The greenhouse gas targeted by Assembly Bill 32 is a prime example. In 66 days at the start of 2015, oil companies in California will need to start buying carbon tax credits to allow them to “pollute.” It’s all part of the Sacramento’s plan to reduce green house gas levels in California to 1990 levels by 2025 even though the Golden State currently has 9 million more residents than it did in 1990.

The oil companies —  since they don’t print money like Uncle Sam — have made it clear they will pass on the cost to consumers. That is expected to initially translate into an additional 15 cents a  gallon starting in 2015. Experts anticipate the cost per gallon to reach as much as 76 cents as the AB32 requirements keep ratcheting up.
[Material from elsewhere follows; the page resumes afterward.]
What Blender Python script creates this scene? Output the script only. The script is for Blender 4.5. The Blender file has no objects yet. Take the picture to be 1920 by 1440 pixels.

You can take some solace knowing that part of the additional money you are paying has been earmarked to help pay for the high speed rail train and subsidize those that can afford $120 train tickets per person between San Francisco and Los Angeles.

But don’t think we’ll get away with paying ultimately only 76 cents more a gallon in hidden taxes on top of the 68.14 cents a gallon in taxes we already pay in California that’s second only to New York at 68.9 cents a gallon in taxes.

Sacramento and Washington, D.C. have been hit with a double whammy: Falling fuel prices triggered by the shale oil boom and increased fuel economy.

The U.S. Energy Information Agency has noted America’s annual gasoline consumption has been dropping steadily since 2007.

That means less tax has been collected specifically for freeways and other road work plus to subsidize mass transit.

And in California, it means less state sales tax as well.

Some have suggested equipping cars with global position units so the state can assess a per mile driven tax to pay for road construction and upkeep as well as subsidize mass transit. That, however, doesn’t address a drop in general sales tax.

Then there is the issue of people now being forced to drive more fuel efficient vehicles based on operating costs of which gas is the biggest chunk. Over the years Detroit auto executives as well as the Elon Musks of the world who benefit from fossil fuels being expensive have argued America needs a draconian gas tax like Europe to force consumers to switch to other energy technologies such as electric cars and ethanol fuel. The reason they make that argument is they have invested heavily — either on their own or with mandates aimed at their heads by the government — into alternative “green” technologies.

Of course, politicians will come to their rescue and impose new taxes. Elon Musk and Warren Buffet are too big to fail.

As far as the rest of us, we’re the 99 percent that serves as collateral damage to politicians’ efforts to make their cronies rich.

So enjoy sub-$3 a gallon gas while you can. Even if cheap oil continues to flow the additional taxes at the pump — hidden and visible — will go up in just a few months.